Scripts that build scenes

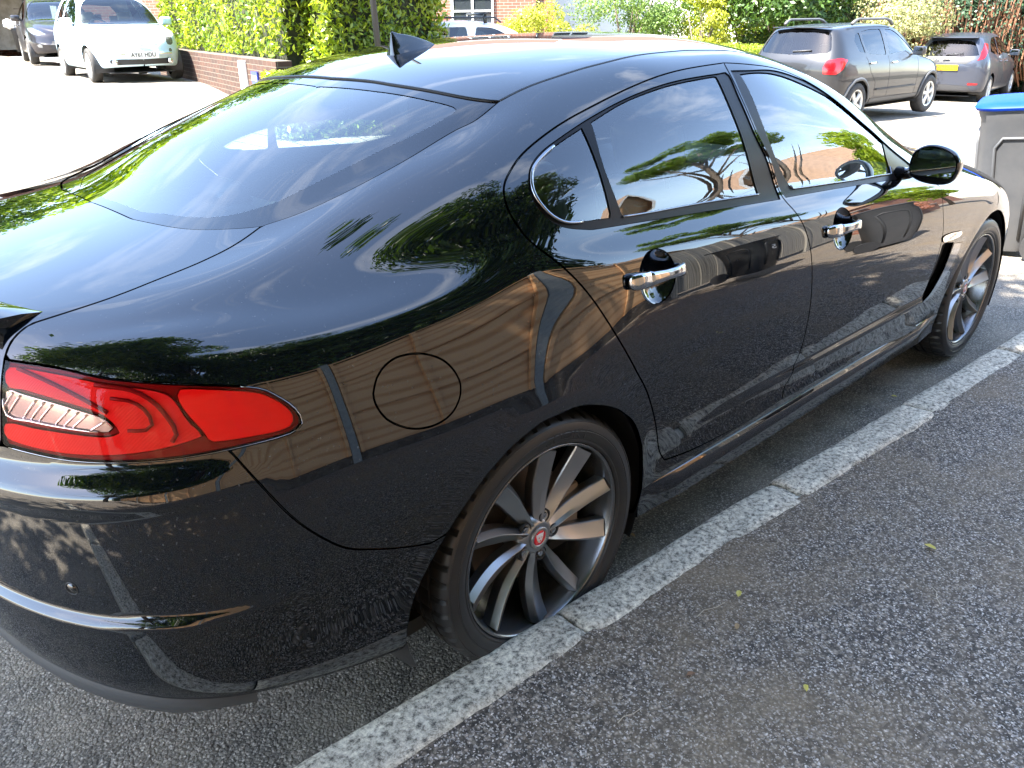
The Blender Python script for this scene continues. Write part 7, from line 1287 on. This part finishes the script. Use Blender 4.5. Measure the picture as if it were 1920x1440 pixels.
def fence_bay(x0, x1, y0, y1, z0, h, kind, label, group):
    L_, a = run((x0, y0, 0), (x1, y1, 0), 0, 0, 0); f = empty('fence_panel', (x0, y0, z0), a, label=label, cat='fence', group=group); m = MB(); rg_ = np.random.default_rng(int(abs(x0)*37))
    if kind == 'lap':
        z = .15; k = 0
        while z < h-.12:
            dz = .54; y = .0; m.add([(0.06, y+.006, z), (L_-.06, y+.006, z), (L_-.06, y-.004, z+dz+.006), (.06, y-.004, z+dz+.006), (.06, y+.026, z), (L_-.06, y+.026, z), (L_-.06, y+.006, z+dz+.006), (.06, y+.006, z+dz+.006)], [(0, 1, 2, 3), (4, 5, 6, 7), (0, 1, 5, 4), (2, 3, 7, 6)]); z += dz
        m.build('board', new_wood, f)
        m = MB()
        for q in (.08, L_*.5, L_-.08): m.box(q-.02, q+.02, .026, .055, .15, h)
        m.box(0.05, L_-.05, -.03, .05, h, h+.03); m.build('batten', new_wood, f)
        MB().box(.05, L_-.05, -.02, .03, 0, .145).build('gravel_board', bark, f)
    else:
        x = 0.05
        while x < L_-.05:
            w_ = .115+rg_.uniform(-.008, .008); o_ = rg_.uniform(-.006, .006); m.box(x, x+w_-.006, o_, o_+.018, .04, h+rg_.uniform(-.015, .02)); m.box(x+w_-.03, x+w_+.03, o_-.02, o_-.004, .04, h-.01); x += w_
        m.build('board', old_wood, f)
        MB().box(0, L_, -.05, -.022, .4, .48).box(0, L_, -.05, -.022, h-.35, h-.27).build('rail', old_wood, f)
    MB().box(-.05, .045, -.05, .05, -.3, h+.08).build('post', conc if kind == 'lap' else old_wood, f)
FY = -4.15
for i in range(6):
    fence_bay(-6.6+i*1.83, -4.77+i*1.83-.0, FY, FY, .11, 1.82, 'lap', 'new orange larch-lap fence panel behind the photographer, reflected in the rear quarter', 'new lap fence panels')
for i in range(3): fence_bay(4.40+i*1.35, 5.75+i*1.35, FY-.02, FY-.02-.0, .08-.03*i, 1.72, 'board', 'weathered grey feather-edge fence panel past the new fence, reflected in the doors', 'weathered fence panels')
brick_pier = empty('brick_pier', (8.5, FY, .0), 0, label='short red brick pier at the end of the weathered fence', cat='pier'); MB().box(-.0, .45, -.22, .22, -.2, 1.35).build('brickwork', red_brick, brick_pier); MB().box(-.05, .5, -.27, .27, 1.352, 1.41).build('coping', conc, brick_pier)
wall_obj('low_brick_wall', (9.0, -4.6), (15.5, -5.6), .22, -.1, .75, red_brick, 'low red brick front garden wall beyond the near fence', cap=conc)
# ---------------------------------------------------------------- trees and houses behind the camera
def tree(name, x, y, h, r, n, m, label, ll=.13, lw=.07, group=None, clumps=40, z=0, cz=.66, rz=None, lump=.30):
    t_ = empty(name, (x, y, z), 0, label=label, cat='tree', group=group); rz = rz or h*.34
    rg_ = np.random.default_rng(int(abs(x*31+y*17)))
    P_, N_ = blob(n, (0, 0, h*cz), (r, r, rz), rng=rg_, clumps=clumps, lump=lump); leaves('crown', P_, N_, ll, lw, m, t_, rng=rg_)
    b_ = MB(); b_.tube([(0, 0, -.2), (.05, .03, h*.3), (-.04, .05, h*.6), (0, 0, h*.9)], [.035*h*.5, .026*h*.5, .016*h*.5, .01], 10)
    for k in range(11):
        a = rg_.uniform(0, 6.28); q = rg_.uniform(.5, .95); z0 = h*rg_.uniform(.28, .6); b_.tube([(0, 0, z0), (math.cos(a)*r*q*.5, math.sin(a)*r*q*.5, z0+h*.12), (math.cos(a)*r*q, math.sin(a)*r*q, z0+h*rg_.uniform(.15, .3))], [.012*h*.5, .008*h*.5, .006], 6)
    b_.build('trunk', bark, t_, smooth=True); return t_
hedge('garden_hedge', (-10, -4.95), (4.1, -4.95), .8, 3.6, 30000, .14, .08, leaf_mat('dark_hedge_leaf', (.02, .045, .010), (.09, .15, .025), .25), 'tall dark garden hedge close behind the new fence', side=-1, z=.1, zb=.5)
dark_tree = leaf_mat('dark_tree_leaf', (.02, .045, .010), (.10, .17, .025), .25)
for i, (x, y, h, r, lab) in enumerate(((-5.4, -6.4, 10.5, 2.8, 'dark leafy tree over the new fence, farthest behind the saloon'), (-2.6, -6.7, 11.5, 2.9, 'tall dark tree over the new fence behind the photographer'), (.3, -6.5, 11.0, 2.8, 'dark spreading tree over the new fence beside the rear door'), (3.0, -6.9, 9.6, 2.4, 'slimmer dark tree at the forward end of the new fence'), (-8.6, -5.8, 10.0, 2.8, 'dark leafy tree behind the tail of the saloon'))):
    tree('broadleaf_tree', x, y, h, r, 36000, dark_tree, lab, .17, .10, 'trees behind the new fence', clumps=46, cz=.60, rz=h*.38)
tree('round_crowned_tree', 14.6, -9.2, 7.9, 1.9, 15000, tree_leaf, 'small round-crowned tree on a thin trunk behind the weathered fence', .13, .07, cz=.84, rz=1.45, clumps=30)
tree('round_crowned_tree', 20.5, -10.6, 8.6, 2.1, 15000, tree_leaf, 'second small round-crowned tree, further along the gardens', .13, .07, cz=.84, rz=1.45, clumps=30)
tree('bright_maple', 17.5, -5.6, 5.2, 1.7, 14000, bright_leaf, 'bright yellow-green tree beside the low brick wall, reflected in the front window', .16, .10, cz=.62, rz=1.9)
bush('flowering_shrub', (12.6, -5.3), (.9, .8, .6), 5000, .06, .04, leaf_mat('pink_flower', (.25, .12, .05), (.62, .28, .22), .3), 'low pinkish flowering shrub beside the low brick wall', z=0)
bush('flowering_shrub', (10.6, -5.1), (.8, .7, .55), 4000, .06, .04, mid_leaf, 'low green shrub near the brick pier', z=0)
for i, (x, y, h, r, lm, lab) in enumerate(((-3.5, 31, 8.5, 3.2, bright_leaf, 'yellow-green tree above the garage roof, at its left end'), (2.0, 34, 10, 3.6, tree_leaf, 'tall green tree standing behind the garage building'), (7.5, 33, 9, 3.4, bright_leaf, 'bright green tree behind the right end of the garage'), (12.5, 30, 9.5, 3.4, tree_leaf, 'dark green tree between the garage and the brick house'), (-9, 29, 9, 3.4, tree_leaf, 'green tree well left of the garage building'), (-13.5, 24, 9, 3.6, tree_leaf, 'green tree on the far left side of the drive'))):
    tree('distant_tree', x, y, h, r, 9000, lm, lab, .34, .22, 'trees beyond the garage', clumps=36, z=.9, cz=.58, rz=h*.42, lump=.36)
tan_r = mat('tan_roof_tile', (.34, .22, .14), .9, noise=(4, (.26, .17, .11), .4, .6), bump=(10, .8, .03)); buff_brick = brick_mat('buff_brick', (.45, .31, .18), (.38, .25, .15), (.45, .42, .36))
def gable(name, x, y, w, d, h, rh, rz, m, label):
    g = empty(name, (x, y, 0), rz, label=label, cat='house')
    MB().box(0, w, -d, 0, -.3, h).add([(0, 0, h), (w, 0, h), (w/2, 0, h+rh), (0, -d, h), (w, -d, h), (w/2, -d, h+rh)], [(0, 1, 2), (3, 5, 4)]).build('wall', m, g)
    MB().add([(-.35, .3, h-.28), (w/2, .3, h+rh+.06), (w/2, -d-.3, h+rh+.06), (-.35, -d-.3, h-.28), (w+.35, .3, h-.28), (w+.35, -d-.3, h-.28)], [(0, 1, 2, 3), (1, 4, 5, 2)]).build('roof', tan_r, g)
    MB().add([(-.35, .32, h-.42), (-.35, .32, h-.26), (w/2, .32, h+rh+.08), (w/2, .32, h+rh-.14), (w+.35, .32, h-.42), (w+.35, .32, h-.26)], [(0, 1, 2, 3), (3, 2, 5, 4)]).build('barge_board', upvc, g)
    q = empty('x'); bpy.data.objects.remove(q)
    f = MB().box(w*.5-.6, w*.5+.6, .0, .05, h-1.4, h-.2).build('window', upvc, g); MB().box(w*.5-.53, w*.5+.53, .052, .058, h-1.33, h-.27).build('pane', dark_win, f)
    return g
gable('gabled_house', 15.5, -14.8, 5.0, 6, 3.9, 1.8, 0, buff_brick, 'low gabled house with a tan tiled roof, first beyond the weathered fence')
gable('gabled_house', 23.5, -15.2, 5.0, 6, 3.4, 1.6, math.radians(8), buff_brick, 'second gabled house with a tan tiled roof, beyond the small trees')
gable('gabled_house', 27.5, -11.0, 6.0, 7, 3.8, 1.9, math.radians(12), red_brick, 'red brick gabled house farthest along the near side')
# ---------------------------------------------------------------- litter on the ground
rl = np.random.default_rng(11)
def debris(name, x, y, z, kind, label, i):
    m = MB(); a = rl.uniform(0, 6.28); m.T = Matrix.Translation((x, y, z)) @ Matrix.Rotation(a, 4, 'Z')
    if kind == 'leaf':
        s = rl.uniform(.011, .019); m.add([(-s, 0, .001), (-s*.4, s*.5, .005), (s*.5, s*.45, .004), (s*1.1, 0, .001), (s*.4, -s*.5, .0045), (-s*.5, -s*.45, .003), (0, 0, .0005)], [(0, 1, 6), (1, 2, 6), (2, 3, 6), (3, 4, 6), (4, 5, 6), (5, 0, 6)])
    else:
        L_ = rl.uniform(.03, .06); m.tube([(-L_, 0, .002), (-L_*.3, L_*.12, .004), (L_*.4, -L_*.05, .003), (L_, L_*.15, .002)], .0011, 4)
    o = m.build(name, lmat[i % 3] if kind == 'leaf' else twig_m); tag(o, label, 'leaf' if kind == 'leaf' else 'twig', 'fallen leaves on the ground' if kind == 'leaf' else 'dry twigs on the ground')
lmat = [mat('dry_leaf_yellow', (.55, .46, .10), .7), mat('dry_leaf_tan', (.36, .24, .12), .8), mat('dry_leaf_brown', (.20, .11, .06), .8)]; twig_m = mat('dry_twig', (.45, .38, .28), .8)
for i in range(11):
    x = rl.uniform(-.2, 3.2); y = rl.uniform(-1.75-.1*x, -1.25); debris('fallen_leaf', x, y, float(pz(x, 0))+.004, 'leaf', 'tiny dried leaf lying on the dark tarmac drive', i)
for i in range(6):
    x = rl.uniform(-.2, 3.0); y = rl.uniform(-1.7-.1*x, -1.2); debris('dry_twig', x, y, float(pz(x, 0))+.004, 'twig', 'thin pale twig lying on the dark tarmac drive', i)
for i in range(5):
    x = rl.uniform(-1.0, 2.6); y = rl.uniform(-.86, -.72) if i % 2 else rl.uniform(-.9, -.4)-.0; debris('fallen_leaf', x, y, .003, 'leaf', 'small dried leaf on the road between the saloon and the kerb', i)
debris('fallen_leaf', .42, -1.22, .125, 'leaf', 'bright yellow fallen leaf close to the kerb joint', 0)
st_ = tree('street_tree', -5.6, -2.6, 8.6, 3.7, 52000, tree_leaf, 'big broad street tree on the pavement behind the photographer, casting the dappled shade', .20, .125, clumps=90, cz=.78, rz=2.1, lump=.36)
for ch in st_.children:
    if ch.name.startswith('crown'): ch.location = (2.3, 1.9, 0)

---

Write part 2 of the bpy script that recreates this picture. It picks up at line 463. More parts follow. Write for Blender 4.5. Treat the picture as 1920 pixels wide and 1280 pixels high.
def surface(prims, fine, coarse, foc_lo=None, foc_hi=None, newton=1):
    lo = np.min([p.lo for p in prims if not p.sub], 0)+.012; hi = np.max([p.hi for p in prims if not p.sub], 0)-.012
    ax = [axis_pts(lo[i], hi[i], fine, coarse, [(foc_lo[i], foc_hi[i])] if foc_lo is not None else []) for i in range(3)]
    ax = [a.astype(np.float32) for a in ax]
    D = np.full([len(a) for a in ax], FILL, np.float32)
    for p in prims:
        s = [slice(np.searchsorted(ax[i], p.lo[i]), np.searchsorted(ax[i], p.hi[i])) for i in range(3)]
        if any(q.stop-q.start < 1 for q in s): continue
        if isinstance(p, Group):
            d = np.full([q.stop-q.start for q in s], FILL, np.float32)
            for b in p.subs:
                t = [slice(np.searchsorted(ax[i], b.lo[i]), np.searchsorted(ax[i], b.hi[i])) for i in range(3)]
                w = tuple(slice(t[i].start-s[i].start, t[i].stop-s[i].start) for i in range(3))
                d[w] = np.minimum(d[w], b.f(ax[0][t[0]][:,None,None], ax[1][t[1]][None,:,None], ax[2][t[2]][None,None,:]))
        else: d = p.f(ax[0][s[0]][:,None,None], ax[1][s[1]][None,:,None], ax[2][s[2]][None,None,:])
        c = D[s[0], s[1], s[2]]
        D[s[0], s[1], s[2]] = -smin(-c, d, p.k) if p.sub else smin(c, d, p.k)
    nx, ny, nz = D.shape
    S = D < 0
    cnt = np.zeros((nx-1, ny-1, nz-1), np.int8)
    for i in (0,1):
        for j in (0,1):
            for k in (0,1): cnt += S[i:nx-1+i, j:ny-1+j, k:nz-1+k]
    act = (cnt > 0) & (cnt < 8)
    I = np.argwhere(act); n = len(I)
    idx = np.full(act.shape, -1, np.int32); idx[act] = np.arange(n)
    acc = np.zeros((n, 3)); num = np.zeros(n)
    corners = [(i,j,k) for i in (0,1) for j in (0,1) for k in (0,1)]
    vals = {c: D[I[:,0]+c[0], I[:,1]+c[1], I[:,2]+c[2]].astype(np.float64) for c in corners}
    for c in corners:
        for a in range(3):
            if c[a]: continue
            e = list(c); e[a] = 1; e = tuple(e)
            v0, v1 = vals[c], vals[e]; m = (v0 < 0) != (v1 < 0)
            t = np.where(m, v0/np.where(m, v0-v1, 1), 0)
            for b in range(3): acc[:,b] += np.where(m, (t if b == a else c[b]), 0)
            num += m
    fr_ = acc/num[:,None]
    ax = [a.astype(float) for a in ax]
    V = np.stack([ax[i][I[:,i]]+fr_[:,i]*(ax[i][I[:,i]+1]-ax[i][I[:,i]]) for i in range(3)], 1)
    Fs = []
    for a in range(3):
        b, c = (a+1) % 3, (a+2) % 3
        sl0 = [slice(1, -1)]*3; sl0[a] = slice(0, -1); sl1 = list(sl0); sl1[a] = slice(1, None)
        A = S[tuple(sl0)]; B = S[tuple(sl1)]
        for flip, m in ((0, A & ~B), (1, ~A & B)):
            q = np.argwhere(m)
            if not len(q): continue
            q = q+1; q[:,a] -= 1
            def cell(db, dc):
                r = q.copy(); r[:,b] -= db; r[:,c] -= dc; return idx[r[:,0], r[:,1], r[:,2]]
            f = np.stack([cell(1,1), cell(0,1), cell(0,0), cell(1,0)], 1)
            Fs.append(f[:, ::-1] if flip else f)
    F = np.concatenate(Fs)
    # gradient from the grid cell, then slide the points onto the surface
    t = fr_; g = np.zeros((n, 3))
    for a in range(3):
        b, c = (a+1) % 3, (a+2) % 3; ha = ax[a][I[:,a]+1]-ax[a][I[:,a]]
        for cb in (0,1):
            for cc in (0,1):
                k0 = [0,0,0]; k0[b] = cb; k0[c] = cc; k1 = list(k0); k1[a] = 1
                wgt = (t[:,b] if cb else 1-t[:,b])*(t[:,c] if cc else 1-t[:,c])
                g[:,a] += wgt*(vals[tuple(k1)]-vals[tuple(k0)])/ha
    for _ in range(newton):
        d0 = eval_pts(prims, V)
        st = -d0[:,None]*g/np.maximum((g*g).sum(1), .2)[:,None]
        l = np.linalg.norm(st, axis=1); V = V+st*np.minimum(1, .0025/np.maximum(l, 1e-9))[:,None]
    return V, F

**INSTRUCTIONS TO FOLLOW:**
Search the lines above for the string "this", then show every one that has it.

**FINAL RESULT:**
The Blender Python script for this scene continues. Write part 7, from line 1287 on. This part finishes the script. Use Blender 4.5. Measure the picture as if it were 1920x1440 pixels.
Write part 2 of the bpy script that recreates this picture. It picks up at line 463. More parts follow. Write for Blender 4.5. Treat the picture as 1920 pixels wide and 1280 pixels high.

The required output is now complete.